▶ **Exercise brief**: Retype only what runs from the first line of the records to the line with "scene.view_settings.exposure = -1.18", inclusive, and no pictures.

**** Extracted records ****

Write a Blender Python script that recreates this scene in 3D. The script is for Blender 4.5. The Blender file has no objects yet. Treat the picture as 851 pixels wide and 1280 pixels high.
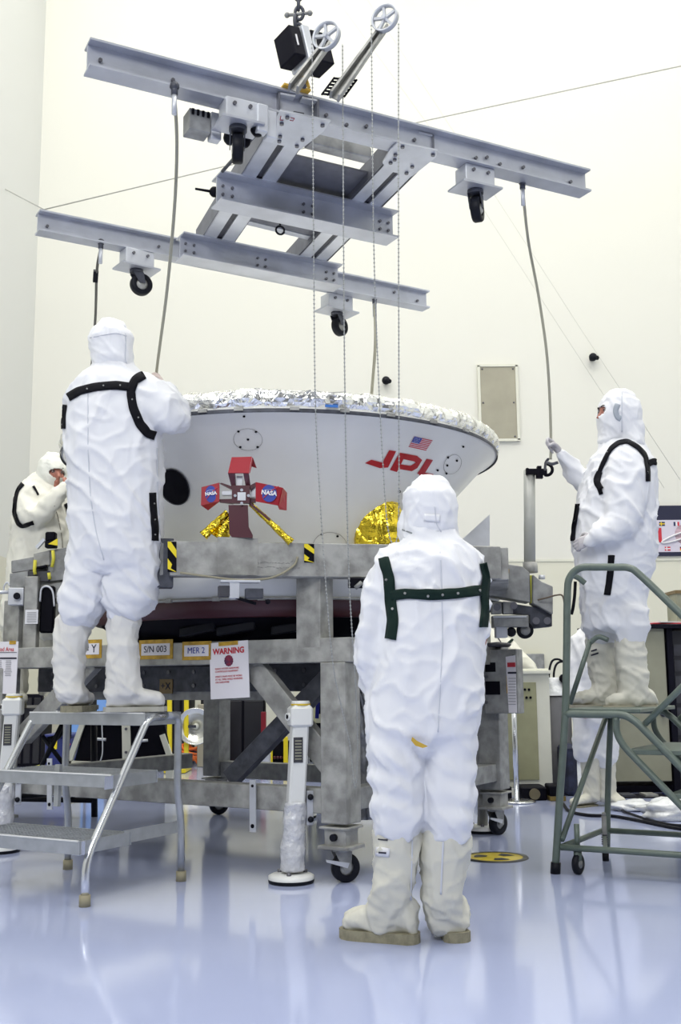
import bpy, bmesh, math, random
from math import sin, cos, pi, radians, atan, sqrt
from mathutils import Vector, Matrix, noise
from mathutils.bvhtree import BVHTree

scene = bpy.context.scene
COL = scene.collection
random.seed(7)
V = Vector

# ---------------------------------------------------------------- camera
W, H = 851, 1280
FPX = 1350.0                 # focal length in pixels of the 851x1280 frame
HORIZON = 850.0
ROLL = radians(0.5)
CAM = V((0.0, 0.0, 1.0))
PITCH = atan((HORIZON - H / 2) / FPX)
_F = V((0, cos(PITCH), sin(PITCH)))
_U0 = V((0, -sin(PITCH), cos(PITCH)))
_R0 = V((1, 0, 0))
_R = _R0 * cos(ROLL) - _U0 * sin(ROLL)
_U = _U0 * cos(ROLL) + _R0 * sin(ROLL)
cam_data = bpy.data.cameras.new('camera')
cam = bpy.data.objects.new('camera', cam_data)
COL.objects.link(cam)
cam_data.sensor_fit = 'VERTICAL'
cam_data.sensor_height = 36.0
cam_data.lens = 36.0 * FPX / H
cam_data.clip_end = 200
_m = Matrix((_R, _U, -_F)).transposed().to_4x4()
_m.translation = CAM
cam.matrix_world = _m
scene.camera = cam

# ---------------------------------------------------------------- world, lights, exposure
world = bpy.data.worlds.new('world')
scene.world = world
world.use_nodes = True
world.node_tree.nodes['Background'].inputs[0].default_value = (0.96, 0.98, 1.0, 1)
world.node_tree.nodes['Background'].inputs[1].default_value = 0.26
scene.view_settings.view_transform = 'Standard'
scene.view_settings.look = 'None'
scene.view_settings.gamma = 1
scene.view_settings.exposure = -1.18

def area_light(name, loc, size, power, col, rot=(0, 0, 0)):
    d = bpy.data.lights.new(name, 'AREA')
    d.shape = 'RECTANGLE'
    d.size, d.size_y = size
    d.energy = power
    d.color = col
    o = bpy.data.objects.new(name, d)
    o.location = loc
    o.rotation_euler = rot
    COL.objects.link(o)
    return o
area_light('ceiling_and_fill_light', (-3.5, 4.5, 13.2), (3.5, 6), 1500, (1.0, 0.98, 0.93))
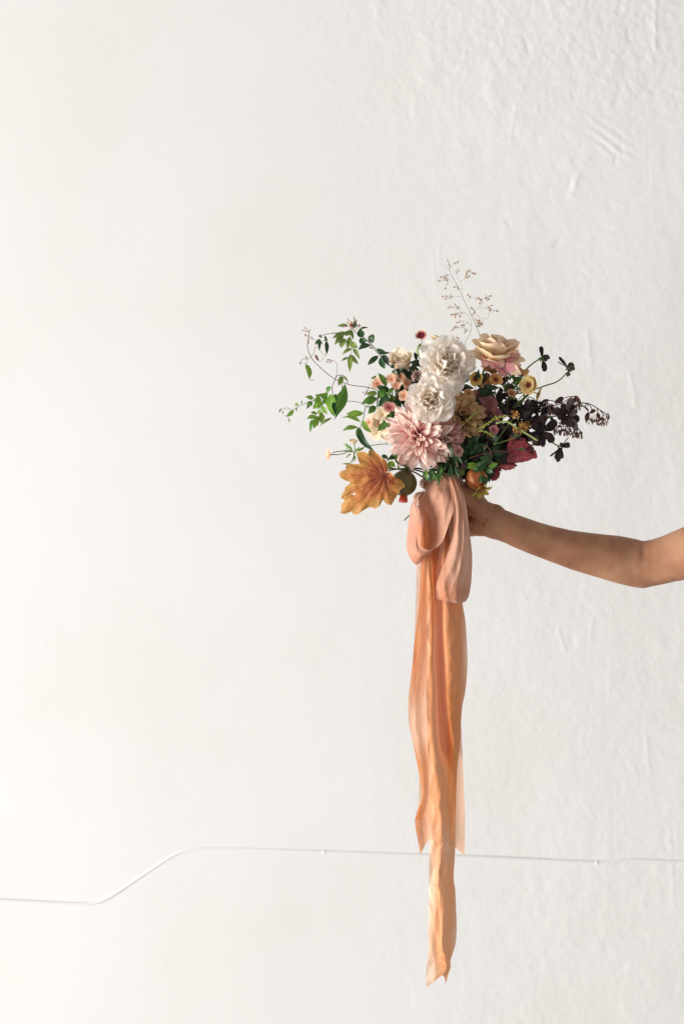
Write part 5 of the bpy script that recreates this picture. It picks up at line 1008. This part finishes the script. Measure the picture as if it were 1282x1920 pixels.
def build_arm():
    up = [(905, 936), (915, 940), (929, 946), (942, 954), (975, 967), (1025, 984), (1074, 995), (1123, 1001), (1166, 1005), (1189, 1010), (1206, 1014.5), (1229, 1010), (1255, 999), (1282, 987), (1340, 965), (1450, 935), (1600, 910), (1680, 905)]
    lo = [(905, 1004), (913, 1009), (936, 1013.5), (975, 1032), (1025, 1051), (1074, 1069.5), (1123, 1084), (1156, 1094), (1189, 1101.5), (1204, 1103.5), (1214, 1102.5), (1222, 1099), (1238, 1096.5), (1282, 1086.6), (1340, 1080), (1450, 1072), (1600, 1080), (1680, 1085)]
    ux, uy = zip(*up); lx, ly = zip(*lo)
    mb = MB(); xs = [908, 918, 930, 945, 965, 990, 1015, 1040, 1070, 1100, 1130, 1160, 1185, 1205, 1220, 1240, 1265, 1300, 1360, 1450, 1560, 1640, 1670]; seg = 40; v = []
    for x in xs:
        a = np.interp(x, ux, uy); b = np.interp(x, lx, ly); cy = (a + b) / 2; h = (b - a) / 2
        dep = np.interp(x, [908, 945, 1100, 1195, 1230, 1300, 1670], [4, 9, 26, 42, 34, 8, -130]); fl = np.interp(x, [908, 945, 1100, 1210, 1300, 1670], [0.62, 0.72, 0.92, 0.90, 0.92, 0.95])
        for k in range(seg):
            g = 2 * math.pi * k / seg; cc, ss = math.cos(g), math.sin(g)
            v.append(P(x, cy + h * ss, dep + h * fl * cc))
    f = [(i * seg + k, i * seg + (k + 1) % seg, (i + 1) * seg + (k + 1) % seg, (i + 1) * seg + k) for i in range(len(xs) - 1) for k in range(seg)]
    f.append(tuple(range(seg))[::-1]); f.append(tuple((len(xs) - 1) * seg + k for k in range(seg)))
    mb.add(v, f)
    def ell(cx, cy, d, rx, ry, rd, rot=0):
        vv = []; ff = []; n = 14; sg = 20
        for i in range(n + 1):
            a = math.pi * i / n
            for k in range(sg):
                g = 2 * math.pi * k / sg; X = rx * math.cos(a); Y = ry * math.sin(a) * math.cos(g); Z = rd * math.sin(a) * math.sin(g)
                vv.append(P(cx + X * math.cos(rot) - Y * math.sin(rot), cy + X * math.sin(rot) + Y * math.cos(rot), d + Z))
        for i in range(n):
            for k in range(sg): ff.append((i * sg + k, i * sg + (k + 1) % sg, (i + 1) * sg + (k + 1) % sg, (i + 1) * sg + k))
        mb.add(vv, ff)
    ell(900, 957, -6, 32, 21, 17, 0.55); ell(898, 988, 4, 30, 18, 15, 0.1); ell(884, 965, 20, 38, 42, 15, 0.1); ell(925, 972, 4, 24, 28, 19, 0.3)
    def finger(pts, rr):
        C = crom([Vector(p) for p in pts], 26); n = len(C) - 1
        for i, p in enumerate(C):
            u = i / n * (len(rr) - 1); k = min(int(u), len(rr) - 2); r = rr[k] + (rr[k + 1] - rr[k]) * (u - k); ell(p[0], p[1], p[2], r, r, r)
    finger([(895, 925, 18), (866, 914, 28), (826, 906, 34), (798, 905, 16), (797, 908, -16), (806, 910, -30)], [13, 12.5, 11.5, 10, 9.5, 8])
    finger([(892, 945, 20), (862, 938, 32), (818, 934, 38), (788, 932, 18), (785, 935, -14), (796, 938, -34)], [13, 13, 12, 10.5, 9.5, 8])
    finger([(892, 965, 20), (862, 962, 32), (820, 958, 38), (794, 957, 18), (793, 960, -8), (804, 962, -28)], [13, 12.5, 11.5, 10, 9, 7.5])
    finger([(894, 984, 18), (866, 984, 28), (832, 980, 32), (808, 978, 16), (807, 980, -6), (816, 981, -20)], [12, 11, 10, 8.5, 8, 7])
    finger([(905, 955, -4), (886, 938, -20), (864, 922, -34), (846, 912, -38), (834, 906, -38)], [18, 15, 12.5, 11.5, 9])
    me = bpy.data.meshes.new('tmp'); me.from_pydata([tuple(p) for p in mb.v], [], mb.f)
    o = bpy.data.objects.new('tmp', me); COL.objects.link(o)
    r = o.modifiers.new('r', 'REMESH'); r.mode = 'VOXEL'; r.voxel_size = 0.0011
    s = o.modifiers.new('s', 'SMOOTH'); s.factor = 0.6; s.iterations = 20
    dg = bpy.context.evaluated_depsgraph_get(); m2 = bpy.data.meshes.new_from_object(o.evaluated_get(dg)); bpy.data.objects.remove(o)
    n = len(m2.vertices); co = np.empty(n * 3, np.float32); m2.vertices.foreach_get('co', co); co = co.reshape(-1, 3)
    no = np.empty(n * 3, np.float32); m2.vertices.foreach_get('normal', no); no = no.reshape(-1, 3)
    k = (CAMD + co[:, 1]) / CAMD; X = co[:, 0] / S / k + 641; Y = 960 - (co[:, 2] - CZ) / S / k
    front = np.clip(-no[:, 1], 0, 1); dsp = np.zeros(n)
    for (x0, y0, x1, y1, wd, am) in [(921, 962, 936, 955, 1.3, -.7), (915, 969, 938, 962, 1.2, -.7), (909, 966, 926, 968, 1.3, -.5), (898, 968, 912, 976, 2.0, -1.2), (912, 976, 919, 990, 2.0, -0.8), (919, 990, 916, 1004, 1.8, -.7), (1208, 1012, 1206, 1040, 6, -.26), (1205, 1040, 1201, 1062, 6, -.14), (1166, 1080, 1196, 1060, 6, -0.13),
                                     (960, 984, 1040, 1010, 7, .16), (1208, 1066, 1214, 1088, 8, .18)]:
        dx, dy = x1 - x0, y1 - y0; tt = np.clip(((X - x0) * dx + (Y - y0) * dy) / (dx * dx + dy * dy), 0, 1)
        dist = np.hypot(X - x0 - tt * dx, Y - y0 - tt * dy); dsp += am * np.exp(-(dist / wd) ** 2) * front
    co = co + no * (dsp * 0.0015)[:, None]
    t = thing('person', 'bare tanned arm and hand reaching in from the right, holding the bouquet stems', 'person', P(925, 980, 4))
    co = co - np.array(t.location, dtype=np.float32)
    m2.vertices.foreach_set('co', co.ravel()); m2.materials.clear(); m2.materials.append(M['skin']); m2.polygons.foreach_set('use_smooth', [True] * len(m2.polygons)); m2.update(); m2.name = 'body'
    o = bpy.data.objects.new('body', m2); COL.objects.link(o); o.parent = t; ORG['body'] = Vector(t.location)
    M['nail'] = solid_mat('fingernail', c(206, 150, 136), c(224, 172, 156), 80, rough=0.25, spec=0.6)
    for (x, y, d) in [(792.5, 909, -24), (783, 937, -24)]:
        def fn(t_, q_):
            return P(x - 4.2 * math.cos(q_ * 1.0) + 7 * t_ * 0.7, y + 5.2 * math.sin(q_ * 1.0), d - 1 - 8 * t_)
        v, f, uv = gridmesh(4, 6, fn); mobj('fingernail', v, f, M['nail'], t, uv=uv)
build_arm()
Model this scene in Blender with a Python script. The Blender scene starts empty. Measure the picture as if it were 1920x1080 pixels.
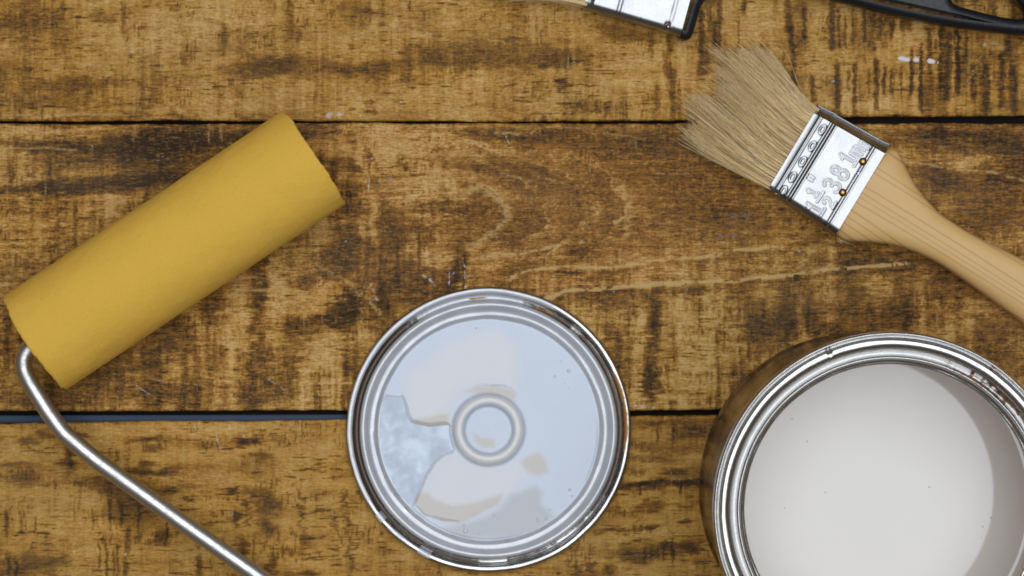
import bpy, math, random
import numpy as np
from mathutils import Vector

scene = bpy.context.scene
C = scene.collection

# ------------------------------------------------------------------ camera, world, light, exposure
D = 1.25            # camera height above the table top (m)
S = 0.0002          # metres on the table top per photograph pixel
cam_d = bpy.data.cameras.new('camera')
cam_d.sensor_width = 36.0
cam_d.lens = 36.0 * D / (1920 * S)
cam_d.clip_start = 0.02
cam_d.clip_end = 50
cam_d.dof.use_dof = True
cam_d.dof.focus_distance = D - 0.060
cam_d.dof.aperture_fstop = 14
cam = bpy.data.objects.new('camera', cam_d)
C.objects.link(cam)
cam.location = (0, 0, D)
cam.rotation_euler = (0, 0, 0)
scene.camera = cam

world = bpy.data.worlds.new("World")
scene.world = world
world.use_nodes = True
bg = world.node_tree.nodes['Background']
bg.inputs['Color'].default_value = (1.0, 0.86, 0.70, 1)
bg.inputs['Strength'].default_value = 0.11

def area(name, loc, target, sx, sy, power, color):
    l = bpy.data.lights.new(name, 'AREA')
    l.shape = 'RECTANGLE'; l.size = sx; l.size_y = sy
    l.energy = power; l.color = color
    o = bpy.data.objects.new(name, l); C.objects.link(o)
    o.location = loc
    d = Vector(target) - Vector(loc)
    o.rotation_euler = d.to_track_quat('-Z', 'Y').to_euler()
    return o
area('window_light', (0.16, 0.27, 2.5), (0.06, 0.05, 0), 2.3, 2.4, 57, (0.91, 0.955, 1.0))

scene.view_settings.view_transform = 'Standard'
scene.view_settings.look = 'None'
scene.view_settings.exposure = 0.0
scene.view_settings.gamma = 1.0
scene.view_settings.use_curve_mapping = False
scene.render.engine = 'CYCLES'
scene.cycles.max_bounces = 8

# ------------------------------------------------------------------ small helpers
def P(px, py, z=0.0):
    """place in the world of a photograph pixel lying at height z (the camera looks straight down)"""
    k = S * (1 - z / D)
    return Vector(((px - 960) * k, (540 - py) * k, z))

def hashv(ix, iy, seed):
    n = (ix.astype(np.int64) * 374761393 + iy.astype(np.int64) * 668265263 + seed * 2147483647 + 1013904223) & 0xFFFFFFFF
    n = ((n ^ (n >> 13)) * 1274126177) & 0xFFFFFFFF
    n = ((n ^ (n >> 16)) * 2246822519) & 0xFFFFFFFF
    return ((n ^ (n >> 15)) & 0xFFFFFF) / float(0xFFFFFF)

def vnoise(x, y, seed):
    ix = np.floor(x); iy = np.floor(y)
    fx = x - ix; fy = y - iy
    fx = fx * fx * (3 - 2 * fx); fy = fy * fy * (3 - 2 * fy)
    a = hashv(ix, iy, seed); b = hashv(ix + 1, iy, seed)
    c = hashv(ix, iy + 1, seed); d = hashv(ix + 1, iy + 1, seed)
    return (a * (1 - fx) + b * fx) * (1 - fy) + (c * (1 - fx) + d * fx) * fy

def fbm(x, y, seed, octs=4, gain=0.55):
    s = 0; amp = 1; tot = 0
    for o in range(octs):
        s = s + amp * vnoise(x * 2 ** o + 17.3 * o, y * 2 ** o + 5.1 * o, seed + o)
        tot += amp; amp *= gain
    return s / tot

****

▶ **Solution for this exercise**:
Write a Blender Python script that recreates this scene in 3D. The script is for Blender 4.5. The Blender file has no objects yet. Treat the picture as 851 pixels wide and 1280 pixels high.
import bpy, bmesh, math, random
from math import sin, cos, pi, radians, atan, sqrt
from mathutils import Vector, Matrix, noise
from mathutils.bvhtree import BVHTree

scene = bpy.context.scene
COL = scene.collection
random.seed(7)
V = Vector

# ---------------------------------------------------------------- camera
W, H = 851, 1280
FPX = 1350.0                 # focal length in pixels of the 851x1280 frame
HORIZON = 850.0
ROLL = radians(0.5)
CAM = V((0.0, 0.0, 1.0))
PITCH = atan((HORIZON - H / 2) / FPX)
_F = V((0, cos(PITCH), sin(PITCH)))
_U0 = V((0, -sin(PITCH), cos(PITCH)))
_R0 = V((1, 0, 0))
_R = _R0 * cos(ROLL) - _U0 * sin(ROLL)
_U = _U0 * cos(ROLL) + _R0 * sin(ROLL)
cam_data = bpy.data.cameras.new('camera')
cam = bpy.data.objects.new('camera', cam_data)
COL.objects.link(cam)
cam_data.sensor_fit = 'VERTICAL'
cam_data.sensor_height = 36.0
cam_data.lens = 36.0 * FPX / H
cam_data.clip_end = 200
_m = Matrix((_R, _U, -_F)).transposed().to_4x4()
_m.translation = CAM
cam.matrix_world = _m
scene.camera = cam

# ---------------------------------------------------------------- world, lights, exposure
world = bpy.data.worlds.new('world')
scene.world = world
world.use_nodes = True
world.node_tree.nodes['Background'].inputs[0].default_value = (0.96, 0.98, 1.0, 1)
world.node_tree.nodes['Background'].inputs[1].default_value = 0.26
scene.view_settings.view_transform = 'Standard'
scene.view_settings.look = 'None'
scene.view_settings.gamma = 1
scene.view_settings.exposure = -1.18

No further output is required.